» **WRITTEN EXERCISE**
Show every line in the records below that contains the word "Python".

» **INFORMATION SUPPLIED**
○ ○ ○ ○ ○ ○ ○
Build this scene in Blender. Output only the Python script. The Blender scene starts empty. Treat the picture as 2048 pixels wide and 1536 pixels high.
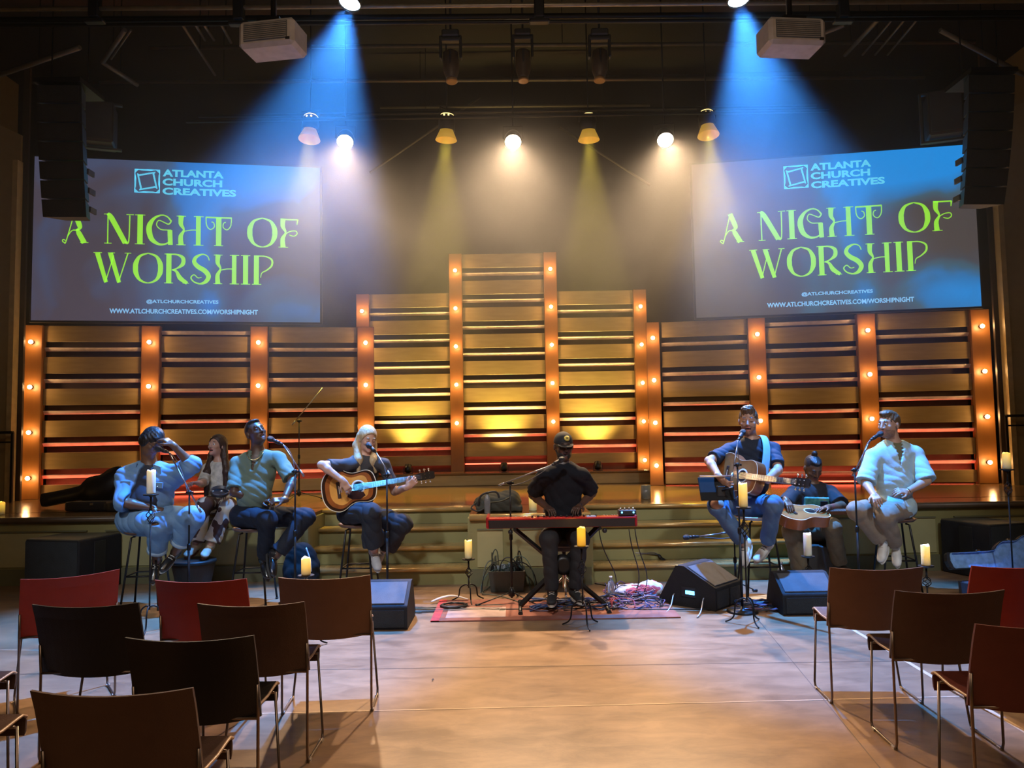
import bpy, math, random
import numpy as np
from mathutils import Vector, Matrix
random.seed(7)
sc = bpy.context.scene
COL = sc.collection
V = Vector
FPX = 1540.0                                  # focal length in pixels of the 2048 px wide frame
EYE = V((0, 0, 1.53))
# ------------------------------------------------------------------ camera
pitch, roll = math.radians(3.7), math.radians(0.95)
fw = V((0, math.cos(pitch), math.sin(pitch)))
r0 = V((1, 0, 0)); u0 = r0.cross(fw)
rt = r0 * math.cos(roll) - u0 * math.sin(roll)
up = rt.cross(fw)
camd = bpy.data.cameras.new('camera'); cam = bpy.data.objects.new('camera', camd); COL.objects.link(cam)
camd.sensor_width = 36; camd.lens = FPX / 2048 * 36; camd.clip_end = 100; camd.clip_start = 0.05
cam.matrix_world = Matrix(((rt.x, up.x, -fw.x, EYE.x), (rt.y, up.y, -fw.y, EYE.y), (rt.z, up.z, -fw.z, EYE.z), (0, 0, 0, 1)))
sc.camera = cam
def ray(px, py):
    return (rt * ((px - 1024) / FPX) - up * ((py - 768) / FPX) + fw)
def P(px, py, d):                              # a photograph point at distance d in front (world y = d)
    r = ray(px, py); return EYE + r * (d / r.y)
def G(px, py, z=0.0):                          # a photograph point on the horizontal plane z
    r = ray(px, py); return EYE + r * ((z - EYE.z) / r.z)
# ------------------------------------------------------------------ world, colour management
w = bpy.data.worlds.new('world'); sc.world = w; w.use_nodes = True
w.node_tree.nodes['Background'].inputs[0].default_value = (1.0, .92, .84, 1)
w.node_tree.nodes['Background'].inputs[1].default_value = 0.035
sc.view_settings.view_transform = 'Standard'; sc.view_settings.look = 'None'
sc.view_settings.exposure = 0.0; sc.view_settings.gamma = 1.0; sc.view_settings.use_curve_mapping = False
cy = sc.cycles
try:
    cy.use_denoising = True; cy.denoiser = 'OPENIMAGEDENOISE'
    cy.use_adaptive_sampling = True; cy.adaptive_threshold = 0.02; cy.max_bounces = 6; cy.diffuse_bounces = 3; cy.glossy_bounces = 3; cy.transmission_bounces = 6
    cy.volume_bounces = 0; cy.transparent_max_bounces = 8
    cy.sample_clamp_indirect = 3.0; cy.sample_clamp_direct = 0.0
    cy.use_light_tree = True; cy.caustics_reflective = False; cy.caustics_refractive = False
    cy.volume_step_rate = 6.0; cy.volume_max_steps = 48
except Exception as e:
    print(e)
# ------------------------------------------------------------------ lights
def light(kind, name, loc, target=None, color=(1, 1, 1), power=100, angle=40, blend=.4, size=.1, size_y=None):
    ld = bpy.data.lights.new(name, kind); ld.color = color; ld.energy = power
    if kind == 'SPOT':
        ld.spot_size = math.radians(angle); ld.spot_blend = blend; ld.shadow_soft_size = size
    elif kind == 'AREA':
        ld.size = size
        if size_y: ld.shape = 'RECTANGLE'; ld.size_y = size_y
    else:
        ld.shadow_soft_size = size
    o = bpy.data.objects.new(name, ld); COL.objects.link(o); o.location = loc
    if target is not None:
        o.rotation_euler = (V(target) - V(loc)).to_track_quat('-Z', 'Y').to_euler()
    return o
WARM = (1.0, .70, .40); GOLD = (1.0, .78, .20); BLUE = (.10, .34, 1.0); COOL = (.86, .92, 1.0)
PAR_W = [P(690, 285, 10), P(1026, 285, 10), P(1331, 281, 10)]
PAR_Y = [P(620, 262, 10.4), P(893, 262, 10.4), P(1177, 262, 10.4), P(1415, 254, 10.4)]
PAR_B = [P(699, 8, 7.4), P(1478, 2, 7.4)]
TW = [V((-1.5, 4.6, 0)), V((-.1, 4.2, 0)), V((1.7, 4.6, 0))]
TY = [V((-2.9, 9.6, .72)), V((-1.1, 10.6, .72)), V((1.2, 10.6, .72)), V((2.9, 9.6, .72))]
TB = [V((-2.5, 5.9, 0)), V((2.7, 6.2, 0))]
for i in range(3):
    light('SPOT', 'warm_backlight', PAR_W[i] + (TW[i] - PAR_W[i]).normalized() * .06, TW[i], (1, .68, .40), (1500, 1950, 1800)[i], 58, .8, .09)
for i in range(4):
    light('SPOT', 'gold_downlight', PAR_Y[i] + (TY[i] - PAR_Y[i]).normalized() * .06, TY[i], (1.0, .74, .08), 1900, 32, .35, .06)
for i in range(2):
    light('SPOT', 'blue_downlight', PAR_B[i] + (TB[i] - PAR_B[i]).normalized() * .08, TB[i], (.05, .30, 1.0), 7500, 46, .6, .07)
# front-of-house lamps hung behind and above the photographer, aimed at the performers
for x, tx in ((-3.6, -2.6), (-.6, -.2), (3.6, 2.7)):
    light('SPOT', 'front_wash', (x, .6, 6.2), (tx, 7.3, 1.1), COOL, 850, 34, .8, .12)
# unseen fill lamp, added to brighten the chair backs
light('AREA', 'seat_fill', (0, .6, 5.6), (0, 4.4, .3), (1, .74, .50), 95, size=5, size_y=3)

# ------------------------------------------------------------------ materials
MATS = {}
def nt_mat(name):
    m = bpy.data.materials.new(name); m.use_nodes = True
    return m, m.node_tree, m.node_tree.nodes['Principled BSDF']
def mat(name, col, rough=.5, metal=0.0, var=.12, scale=12.0, bump=0.0, bscale=None, emit=None, es=0.0, spec=.5, coat=0.0, stretch=(1, 1, 1), sheen=0.0):
    if name in MATS: return MATS[name]
    m, nt, b = nt_mat(name)
    N = nt.nodes.new; L = nt.links.new
    tc = N('ShaderNodeTexCoord'); mp = N('ShaderNodeMapping'); mp.inputs['Scale'].default_value = stretch
    L(tc.outputs['Object'], mp.inputs[0])
    no = N('ShaderNodeTexNoise'); no.inputs['Scale'].default_value = scale; no.inputs['Detail'].default_value = 4
    L(mp.outputs[0], no.inputs['Vector'])
    rp = N('ShaderNodeValToRGB')
    c = V(col); lo = c * (1 - var); hi = c * (1 + var)
    rp.color_ramp.elements[0].position = .3; rp.color_ramp.elements[1].position = .7
    rp.color_ramp.elements[0].color = (*lo, 1); rp.color_ramp.elements[1].color = (*[min(1, v) for v in hi], 1)
    L(no.outputs[0], rp.inputs[0]); L(rp.outputs[0], b.inputs['Base Color'])
    b.inputs['Roughness'].default_value = rough; b.inputs['Metallic'].default_value = metal
    b.inputs['Specular IOR Level'].default_value = spec; b.inputs['Coat Weight'].default_value = coat
    b.inputs['Sheen Weight'].default_value = sheen
    if bump:
        n2 = N('ShaderNodeTexNoise'); n2.inputs['Scale'].default_value = bscale or scale * 4; n2.inputs['Detail'].default_value = 3
        L(mp.outputs[0], n2.inputs['Vector'])
        bu = N('ShaderNodeBump'); bu.inputs['Strength'].default_value = bump; bu.inputs['Distance'].default_value = .01
        L(n2.outputs[0], bu.inputs['Height']); L(bu.outputs[0], b.inputs['Normal'])
    if emit:
        b.inputs['Emission Color'].default_value = (*emit, 1); b.inputs['Emission Strength'].default_value = es
    MATS[name] = m
    return m
def ramp_mat(name, stops, rough=.5, scale=8, metal=0, detail=2, bump=0, stretch=(1, 1, 1), tex='noise', const=False):
    if name in MATS: return MATS[name]
    m, nt, b = nt_mat(name); N = nt.nodes.new; L = nt.links.new
    tc = N('ShaderNodeTexCoord'); mp = N('ShaderNodeMapping'); mp.inputs['Scale'].default_value = stretch
    L(tc.outputs['Object'], mp.inputs[0])
    if tex == 'noise':
        no = N('ShaderNodeTexNoise'); no.inputs['Scale'].default_value = scale; no.inputs['Detail'].default_value = detail
    elif tex == 'wave':
        no = N('ShaderNodeTexWave'); no.inputs['Scale'].default_value = scale; no.inputs['Distortion'].default_value = 6; no.inputs['Detail'].default_value = detail; no.inputs['Detail Scale'].default_value = .6
        no.bands_direction = 'Z'
    L(mp.outputs[0], no.inputs['Vector'])
    rp = N('ShaderNodeValToRGB'); cr = rp.color_ramp
    if const: cr.interpolation = 'CONSTANT'
    while len(cr.elements) < len(stops): cr.elements.new(.5)
    for e, (p, c) in zip(cr.elements, stops): e.position = p; e.color = (*c, 1)
    L(no.outputs[0], rp.inputs[0]); L(rp.outputs[0], b.inputs['Base Color'])
    b.inputs['Roughness'].default_value = rough; b.inputs['Metallic'].default_value = metal
    if bump:
        bu = N('ShaderNodeBump'); bu.inputs['Strength'].default_value = bump; bu.inputs['Distance'].default_value = .01
        L(no.outputs[0], bu.inputs['Height']); L(bu.outputs[0], b.inputs['Normal'])
    MATS[name] = m
    return m
def glow(name, col, s):
    if name in MATS: return MATS[name]
    m = bpy.data.materials.new(name); m.use_nodes = True; nt = m.node_tree
    b = nt.nodes['Principled BSDF']; b.inputs['Base Color'].default_value = (*col, 1)
    b.inputs['Emission Color'].default_value = (*col, 1); b.inputs['Emission Strength'].default_value = s
    MATS[name] = m; return m

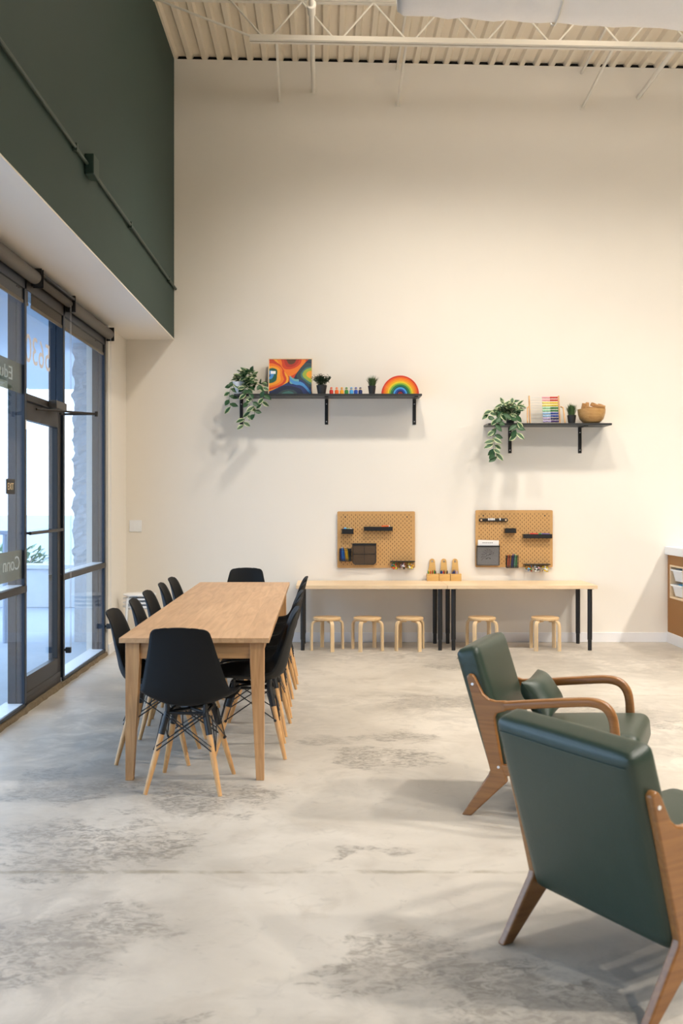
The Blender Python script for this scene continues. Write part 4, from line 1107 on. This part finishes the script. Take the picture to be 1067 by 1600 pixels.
# pencil caddies on the work tables
for i, (px0, px1, lab, pre) in enumerate(((667.3, 685.6, 'wooden pencil caddy nearest the dining table, of three on the work tables', 'nearest the dining table'), (686.3, 703.3, 'wooden pencil caddy in the middle of three on the work tables', 'in the middle'),
                             (704.0, 721, 'wooden pencil caddy nearest the reception counter, of three on the work tables', 'nearest the reception counter'))):
    YC = 9.945; x0, x1 = (px0-507)*YC/F, (px1-507)*YC/F; w = (x1-x0)/2; cx = (x0+x1)/2; dep = .085; h = .072
    t = thing('pencil_caddy', lab, 'pencil caddy', (cx, YC, ZC), 0, 'wooden pencil caddies')
    mb = MB(); mb.box(-w, w, 0, .006, 0, h); mb.box(-w, -w+.006, .006, dep, 0, h); mb.box(w-.006, w, .006, dep, 0, h); mb.box(-w+.006, w-.006, .006, dep-.008, 0, .006)
    obj('box', mb, BAMBOO, t, bev=.0015)
    # tapered handle board with a round grip hole
    hr, hz, R = .0125, .193, .027; n = 20; y0, y1 = dep-.008, dep
    outer = []; inner = []
    for k in range(n):
        a = 2*PI*k/n; dx, dz = math.cos(a), math.sin(a)
        inner.append((hr*dx, hz+hr*dz))
        if dz >= -.05: outer.append((R*dx, hz+R*dz))
        else:
            # ray towards the tapered base
            tt = 1.0; base_w = w-.012
            sx_ = dx/abs(dz)
            s_ = min(hz/abs(dz), 9)
            # side line from (R, hz) to (base_w, 0)
            sl = (base_w-R)/hz
            if abs(dx) > 1e-6:
                k2 = R/(abs(dx)-sl*abs(dz)) if abs(dx)-sl*abs(dz) > 1e-6 else 9
                s_ = min(s_, k2)
            outer.append((dx*s_, hz+dz*s_))
    # add the two base corners by snapping the nearest outer points
    bl = min(range(n), key=lambda k: (outer[k][0]+base_w)**2+outer[k][1]**2); brr = min(range(n), key=lambda k: (outer[k][0]-base_w)**2+outer[k][1]**2)
    outer[bl] = (-base_w, 0); outer[brr] = (base_w, 0)
    mb = MB(); V = [[mb.bm.verts.new((p[0], y, p[1])) for p in lst] for y in (y0, y1) for lst in (outer, inner)]
    for k in range(n):
        k2 = (k+1) % n
        for a, b in ((0, 1), (1, 3), (3, 2), (2, 0)): mb.bm.faces.new((V[a][k], V[a][k2], V[b][k2], V[b][k]))
    obj('handle', mb, BAMBOO, t, smooth=False)
    sets = (((GRN, 'green'), (YELLOW, 'yellow'), (RED, 'red'), (DKRED, 'dark red'), (AMBER, 'amber'), (BLACKC, 'black'), (GRN, 'green'), (BLACKC, 'black'), (BROWN, 'brown')),
            ((NAVY, 'navy'), (BLUE, 'blue'), (TEAL, 'teal'), (RED, 'red'), (BLACKC, 'black'), (BROWN, 'brown'), (BLACKC, 'black'), (PINK, 'pink'), (BLACKC, 'black')),
            ((NAVY, 'navy'), (NAVY, 'navy'), (BROWN, 'brown'), (NAVY, 'navy'), (PURPLE, 'purple'), (BLUE, 'blue'), (LPURP, 'pale purple')))[i]
    rr = random.Random(60+i)
    for k, (m_, c) in enumerate(sets):
        px_ = cx-w+.016+(2*w-.034)*(k/8)
        stick('colour_pencil', '%s pencil in the pencil caddy %s' % (c, pre), 'pencil', (px_, YC+.018+.022*(k % 3), ZC+.0065), (rr.uniform(-.12, .12), -.02, 1), .094+rr.uniform(-.006, .014), .0055, m_, m_, 'pencils in the caddy '+pre)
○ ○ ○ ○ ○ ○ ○
» **FINISHED EXERCISE**
Build this scene in Blender. Output only the Python script. The Blender scene starts empty. Treat the picture as 2048 pixels wide and 1536 pixels high.
The Blender Python script for this scene continues. Write part 4, from line 1107 on. This part finishes the script. Take the picture to be 1067 by 1600 pixels.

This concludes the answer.